Car ce qui retient peut-être le plus l'attention c'est sans doute cette distance visuelle et l'aspect extradiégétique du récit qui renvoie le spectateur à un ensemble de signes dont les pièces agiraient comme celles de ce jeu d’échecs si cher à Duchamp. Elles mettent en scène la présence du producteur et du spectateur tout autant que celle des figures multiples et contradictoires qui se confrontent à lui. Et tout se joue alors dans cette dynamique en amont et en aval d'un récit. Sans doute est-ce pour cela que Nicolas Bouriaud avec son concept d' « esthétique relationnelle » s'est attaché à cette œuvre qui échappe à toute forme de lecture linéaire et hiérarchisée que l'art, traditionnellement, nous impose.

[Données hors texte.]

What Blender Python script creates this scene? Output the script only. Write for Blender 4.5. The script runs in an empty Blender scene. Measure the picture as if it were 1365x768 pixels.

Les pièces présentées et, plus particulièrement les plus récentes, reposent sur un état du monde quelque peu chaotique mais dont les éléments apparaissent comme des éclats de pensée, des icônes embryonnaires avant qu'un système de lecture ne s'en empare. C'est une œuvre libre, déterritorialisée, qui met en scène les contradictions de l'image, leur caractère aléatoire quand elles ne procèdent que des flux de la pensée. Une énergie brute l’irrigue et l'art n'est plus ici que la cartographie des pulsations, des associations d'idées avant que la pensée ne les recompose dans une quelconque téléologie. Les éléments sont distribués dans l'espace sans finalité et sans hiérarchie aucune. Ils se réduisent à des signes minuscules qui investissent le volume ou l'espace dans un récit déconstruit dont les signifiants seraient des hiéroglyphes dévitalisés, des mots-images comme des coquilles vides si nous peinions à en retranscrire l'énergie, la densité pure avant même qu'une ébauche de fiction ou qu'un reflet de la réalité ne l‘irriguent.
C'est par là que l’œuvre prend sa dimension « relationnelle » ; elle n'existe que par cette incomplétude qui se nourrit de son rapport à un corpus, à des conventions culturelles et, surtout, aux approches multiples de ceux qui se l'approprient dans leur regard et dans leur pensée en relation à l’échange qu'elle suscite. Ici le commissaire de l'exposition est véritablement un passeur de témoin pour une œuvre qui ne cesse de se nourrir du regard de l'autre.